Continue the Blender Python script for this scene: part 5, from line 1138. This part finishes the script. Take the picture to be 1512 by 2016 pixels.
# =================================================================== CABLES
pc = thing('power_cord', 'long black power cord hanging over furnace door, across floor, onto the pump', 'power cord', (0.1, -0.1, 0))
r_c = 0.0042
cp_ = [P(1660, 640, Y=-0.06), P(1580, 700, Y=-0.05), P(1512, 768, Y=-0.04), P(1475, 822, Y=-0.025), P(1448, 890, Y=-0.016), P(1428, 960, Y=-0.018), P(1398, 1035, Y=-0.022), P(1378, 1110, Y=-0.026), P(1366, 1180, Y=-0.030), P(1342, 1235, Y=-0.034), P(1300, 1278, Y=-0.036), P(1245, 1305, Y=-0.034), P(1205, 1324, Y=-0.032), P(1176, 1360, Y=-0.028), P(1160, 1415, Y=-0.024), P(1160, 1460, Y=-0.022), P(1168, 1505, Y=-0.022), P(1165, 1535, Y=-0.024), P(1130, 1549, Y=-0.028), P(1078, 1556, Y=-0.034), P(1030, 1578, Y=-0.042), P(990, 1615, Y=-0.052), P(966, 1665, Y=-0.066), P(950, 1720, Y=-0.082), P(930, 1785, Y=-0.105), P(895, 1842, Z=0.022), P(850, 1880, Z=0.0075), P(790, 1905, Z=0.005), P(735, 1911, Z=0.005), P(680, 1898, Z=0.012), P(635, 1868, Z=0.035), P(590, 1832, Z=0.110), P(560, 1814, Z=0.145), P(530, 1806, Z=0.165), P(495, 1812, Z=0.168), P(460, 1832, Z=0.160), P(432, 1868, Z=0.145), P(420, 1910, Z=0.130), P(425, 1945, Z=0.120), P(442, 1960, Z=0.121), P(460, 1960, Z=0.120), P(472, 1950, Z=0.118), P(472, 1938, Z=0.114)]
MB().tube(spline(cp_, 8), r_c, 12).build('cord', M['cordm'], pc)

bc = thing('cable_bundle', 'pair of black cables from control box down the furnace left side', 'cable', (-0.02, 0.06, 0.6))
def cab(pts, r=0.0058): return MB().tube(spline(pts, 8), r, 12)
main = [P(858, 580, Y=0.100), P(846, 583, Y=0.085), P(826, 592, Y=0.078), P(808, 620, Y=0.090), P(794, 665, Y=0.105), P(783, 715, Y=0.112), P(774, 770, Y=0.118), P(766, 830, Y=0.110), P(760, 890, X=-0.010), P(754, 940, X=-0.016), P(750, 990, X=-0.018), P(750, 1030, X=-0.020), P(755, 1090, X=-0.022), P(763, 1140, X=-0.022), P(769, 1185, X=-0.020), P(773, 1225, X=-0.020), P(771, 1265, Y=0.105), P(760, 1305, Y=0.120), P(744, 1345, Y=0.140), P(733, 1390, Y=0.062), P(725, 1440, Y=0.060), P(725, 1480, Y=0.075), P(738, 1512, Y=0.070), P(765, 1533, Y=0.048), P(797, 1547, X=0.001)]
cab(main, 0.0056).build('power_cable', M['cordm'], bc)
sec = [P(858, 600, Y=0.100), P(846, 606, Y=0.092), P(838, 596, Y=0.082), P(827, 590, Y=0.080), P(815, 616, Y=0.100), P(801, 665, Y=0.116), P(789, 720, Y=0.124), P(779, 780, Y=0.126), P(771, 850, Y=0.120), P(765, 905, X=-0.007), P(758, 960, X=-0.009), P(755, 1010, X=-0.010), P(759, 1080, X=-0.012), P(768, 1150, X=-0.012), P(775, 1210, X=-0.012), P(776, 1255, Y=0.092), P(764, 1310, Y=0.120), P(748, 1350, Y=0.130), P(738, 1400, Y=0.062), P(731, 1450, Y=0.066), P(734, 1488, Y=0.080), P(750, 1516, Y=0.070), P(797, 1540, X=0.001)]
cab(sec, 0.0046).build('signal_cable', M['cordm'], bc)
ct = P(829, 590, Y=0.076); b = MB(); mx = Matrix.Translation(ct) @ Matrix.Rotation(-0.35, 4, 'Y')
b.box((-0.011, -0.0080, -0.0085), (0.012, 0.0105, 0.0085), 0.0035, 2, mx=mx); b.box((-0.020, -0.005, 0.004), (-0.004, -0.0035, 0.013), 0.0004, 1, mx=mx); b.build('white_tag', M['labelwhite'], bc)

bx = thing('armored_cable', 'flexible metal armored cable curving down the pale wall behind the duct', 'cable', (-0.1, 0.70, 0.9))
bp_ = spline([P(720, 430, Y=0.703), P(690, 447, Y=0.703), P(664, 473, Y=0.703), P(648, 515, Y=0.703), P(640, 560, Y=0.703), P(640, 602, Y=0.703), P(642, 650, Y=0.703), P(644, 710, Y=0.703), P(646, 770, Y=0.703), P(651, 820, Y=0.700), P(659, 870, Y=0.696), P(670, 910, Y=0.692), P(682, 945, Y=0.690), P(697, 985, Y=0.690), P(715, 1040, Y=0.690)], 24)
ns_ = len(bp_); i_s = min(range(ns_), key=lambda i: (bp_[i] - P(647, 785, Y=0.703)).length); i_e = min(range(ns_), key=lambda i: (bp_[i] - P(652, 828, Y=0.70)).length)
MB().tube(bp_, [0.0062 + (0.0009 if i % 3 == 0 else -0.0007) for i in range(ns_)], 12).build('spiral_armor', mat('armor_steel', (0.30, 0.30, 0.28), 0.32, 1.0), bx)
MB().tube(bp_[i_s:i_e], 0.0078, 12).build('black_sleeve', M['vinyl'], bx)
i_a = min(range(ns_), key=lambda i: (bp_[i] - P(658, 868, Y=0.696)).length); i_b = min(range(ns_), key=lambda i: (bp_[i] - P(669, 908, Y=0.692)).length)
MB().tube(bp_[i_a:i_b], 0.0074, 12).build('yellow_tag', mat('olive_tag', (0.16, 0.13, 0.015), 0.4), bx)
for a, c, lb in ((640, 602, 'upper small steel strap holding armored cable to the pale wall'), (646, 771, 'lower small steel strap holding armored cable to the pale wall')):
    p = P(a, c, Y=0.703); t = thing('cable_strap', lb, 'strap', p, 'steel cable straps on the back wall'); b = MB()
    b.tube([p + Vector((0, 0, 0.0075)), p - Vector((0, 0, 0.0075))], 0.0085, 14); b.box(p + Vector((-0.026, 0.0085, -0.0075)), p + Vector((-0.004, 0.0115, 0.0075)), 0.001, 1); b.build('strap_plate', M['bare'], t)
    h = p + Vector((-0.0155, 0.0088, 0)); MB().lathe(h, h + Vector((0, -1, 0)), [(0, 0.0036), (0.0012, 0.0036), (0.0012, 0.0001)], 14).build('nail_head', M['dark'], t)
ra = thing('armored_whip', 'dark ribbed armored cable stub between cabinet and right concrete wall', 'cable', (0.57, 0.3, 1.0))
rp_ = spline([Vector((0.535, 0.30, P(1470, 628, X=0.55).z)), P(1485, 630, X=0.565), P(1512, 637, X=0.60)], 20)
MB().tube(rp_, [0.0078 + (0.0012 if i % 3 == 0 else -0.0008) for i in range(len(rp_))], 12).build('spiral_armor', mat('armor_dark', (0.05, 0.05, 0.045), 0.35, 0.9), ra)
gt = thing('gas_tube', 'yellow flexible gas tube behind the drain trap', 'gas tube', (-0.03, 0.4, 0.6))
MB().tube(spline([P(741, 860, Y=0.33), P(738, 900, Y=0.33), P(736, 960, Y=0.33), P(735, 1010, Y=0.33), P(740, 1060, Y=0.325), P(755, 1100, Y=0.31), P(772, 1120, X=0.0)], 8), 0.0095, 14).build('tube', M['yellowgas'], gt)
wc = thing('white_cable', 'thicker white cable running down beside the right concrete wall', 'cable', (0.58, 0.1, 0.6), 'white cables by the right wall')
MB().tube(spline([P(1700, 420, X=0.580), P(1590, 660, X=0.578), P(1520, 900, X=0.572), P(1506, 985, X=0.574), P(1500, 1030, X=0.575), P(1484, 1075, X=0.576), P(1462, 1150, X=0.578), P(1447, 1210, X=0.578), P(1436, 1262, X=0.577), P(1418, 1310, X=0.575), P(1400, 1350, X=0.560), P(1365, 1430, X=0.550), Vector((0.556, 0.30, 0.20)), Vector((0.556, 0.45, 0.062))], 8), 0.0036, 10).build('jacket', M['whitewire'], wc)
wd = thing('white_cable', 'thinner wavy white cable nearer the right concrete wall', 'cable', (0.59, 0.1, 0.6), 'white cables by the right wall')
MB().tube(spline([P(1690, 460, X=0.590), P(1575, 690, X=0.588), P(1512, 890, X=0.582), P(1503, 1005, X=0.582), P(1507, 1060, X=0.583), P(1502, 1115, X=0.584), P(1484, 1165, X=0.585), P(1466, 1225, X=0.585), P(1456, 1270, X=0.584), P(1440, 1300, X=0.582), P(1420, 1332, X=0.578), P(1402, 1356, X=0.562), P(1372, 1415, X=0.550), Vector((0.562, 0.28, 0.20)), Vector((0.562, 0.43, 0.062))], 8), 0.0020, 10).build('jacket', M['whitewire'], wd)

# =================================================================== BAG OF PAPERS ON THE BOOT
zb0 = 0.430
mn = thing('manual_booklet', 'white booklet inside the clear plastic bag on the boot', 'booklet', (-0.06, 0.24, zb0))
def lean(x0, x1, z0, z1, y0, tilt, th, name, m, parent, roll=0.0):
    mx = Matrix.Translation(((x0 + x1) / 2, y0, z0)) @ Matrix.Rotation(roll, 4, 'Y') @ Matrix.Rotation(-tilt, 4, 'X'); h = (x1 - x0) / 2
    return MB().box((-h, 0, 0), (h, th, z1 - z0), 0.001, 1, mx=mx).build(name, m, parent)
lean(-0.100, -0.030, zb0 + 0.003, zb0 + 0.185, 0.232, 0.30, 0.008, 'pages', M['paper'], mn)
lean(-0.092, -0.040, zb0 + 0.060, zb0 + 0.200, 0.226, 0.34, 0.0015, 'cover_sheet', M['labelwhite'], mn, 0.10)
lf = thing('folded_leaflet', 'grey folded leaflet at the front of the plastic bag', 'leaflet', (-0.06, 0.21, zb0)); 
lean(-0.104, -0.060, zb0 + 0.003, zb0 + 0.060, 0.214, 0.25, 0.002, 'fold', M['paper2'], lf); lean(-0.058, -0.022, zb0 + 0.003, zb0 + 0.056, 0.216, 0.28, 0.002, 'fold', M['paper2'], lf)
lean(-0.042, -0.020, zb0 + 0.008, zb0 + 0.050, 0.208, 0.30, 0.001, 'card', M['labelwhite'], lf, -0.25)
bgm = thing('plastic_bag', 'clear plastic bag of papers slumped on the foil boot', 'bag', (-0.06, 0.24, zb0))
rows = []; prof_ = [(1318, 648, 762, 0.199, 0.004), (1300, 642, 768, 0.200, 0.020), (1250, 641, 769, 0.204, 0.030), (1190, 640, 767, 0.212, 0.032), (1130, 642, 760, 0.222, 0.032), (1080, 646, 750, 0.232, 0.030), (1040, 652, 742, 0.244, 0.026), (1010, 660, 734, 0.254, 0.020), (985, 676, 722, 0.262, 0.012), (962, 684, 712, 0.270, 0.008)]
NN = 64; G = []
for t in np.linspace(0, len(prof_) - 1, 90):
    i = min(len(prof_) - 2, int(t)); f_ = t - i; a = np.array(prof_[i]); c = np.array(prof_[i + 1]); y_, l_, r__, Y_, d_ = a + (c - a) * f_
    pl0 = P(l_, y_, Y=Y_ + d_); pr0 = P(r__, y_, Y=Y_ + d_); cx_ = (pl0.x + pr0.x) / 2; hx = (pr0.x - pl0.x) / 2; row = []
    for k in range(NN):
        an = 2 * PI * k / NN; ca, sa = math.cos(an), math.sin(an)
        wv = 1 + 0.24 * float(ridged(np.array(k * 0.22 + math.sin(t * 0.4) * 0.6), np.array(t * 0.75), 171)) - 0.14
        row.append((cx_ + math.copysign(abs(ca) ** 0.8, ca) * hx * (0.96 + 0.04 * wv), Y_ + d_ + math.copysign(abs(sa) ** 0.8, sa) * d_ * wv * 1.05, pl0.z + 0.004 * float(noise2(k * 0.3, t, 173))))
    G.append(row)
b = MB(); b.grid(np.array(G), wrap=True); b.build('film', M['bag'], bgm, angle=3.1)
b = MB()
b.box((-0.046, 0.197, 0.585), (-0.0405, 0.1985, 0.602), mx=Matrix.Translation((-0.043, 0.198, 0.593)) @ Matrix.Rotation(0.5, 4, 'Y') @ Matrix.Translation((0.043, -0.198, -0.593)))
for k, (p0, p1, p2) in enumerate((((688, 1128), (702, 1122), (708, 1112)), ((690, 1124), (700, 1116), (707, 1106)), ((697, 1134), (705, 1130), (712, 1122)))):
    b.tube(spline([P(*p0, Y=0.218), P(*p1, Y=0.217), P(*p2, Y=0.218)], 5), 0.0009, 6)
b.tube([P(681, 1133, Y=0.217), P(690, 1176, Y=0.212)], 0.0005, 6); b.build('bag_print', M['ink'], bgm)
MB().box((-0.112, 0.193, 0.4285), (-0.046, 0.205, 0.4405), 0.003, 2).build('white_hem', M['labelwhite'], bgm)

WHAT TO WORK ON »
Take the lines above from the first through the one containing "MB().tube(spline(cp_, 8), r_c, 12).build('cord', M['cordm'], pc)" and reproduce them exactly; include nothing else.

ANSWER FOR THE TASK »
Continue the Blender Python script for this scene: part 5, from line 1138. This part finishes the script. Take the picture to be 1512 by 2016 pixels.
# =================================================================== CABLES
pc = thing('power_cord', 'long black power cord hanging over furnace door, across floor, onto the pump', 'power cord', (0.1, -0.1, 0))
r_c = 0.0042
cp_ = [P(1660, 640, Y=-0.06), P(1580, 700, Y=-0.05), P(1512, 768, Y=-0.04), P(1475, 822, Y=-0.025), P(1448, 890, Y=-0.016), P(1428, 960, Y=-0.018), P(1398, 1035, Y=-0.022), P(1378, 1110, Y=-0.026), P(1366, 1180, Y=-0.030), P(1342, 1235, Y=-0.034), P(1300, 1278, Y=-0.036), P(1245, 1305, Y=-0.034), P(1205, 1324, Y=-0.032), P(1176, 1360, Y=-0.028), P(1160, 1415, Y=-0.024), P(1160, 1460, Y=-0.022), P(1168, 1505, Y=-0.022), P(1165, 1535, Y=-0.024), P(1130, 1549, Y=-0.028), P(1078, 1556, Y=-0.034), P(1030, 1578, Y=-0.042), P(990, 1615, Y=-0.052), P(966, 1665, Y=-0.066), P(950, 1720, Y=-0.082), P(930, 1785, Y=-0.105), P(895, 1842, Z=0.022), P(850, 1880, Z=0.0075), P(790, 1905, Z=0.005), P(735, 1911, Z=0.005), P(680, 1898, Z=0.012), P(635, 1868, Z=0.035), P(590, 1832, Z=0.110), P(560, 1814, Z=0.145), P(530, 1806, Z=0.165), P(495, 1812, Z=0.168), P(460, 1832, Z=0.160), P(432, 1868, Z=0.145), P(420, 1910, Z=0.130), P(425, 1945, Z=0.120), P(442, 1960, Z=0.121), P(460, 1960, Z=0.120), P(472, 1950, Z=0.118), P(472, 1938, Z=0.114)]
MB().tube(spline(cp_, 8), r_c, 12).build('cord', M['cordm'], pc)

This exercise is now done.